The `simple_compare` example contains a handwritten and an `oql!`
version of the same tiny pipeline side by side.

## Performance

The macro is a syntax rewriter, not a runtime. It inherits every
iterator-chain optimisation LLVM and the Rust optimizer already apply:
closures and environment tuples are inlined away in release, and the
compiled code is measured against a handwritten equivalent.

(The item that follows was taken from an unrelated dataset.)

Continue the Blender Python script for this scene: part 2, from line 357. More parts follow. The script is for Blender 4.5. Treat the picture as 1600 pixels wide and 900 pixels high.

For simple queries (`from / where / let / select`), the generated code
is indistinguishable from a hand-written `.filter().map()` chain, within
measurement noise.

For a join-and-sort query with 10 000 orders × 1 000 customers
(`benches/throughput.rs`, `cargo bench`):

| Variant                                            | Time     |
|----------------------------------------------------|----------|
| Handwritten: hash-join + filter + collect + sort   | ≈ 755 µs |
| `oql!` expansion (equivalent semantics)            | ≈ 800 µs |

That is roughly **1.07× the cost of the handwritten pipeline** (median
of 10 runs, stddev 0.02). Most of the remaining gap comes from the
macro's slightly wider intermediate tuple during the sort step. The
handwritten version inlines the final projection into the `flat_map`
body, which lets it allocate only `(String, u64)` pairs by the time
the sort runs. The macro keeps the projection in its own `.map()`
stage so `.take(n)` after the query short-circuits correctly through
the sort, which means the sort payload is `(Customer, u64)` instead of
`(String, u64)`.

Where the handwritten version fuses a `where` after a `join` into the
same `flat_map` body, so does the macro. The safety check in
`liveness::bare_idents` makes sure no captures would silently be
pulled into the `move` closure as a side effect.

Measurements vary with system load. On a warm VM the ratio is stable
between 1.03× and 1.10×, and absolute numbers will differ on your
machine. Run `scripts/multi_bench.sh 10` to collect your own data.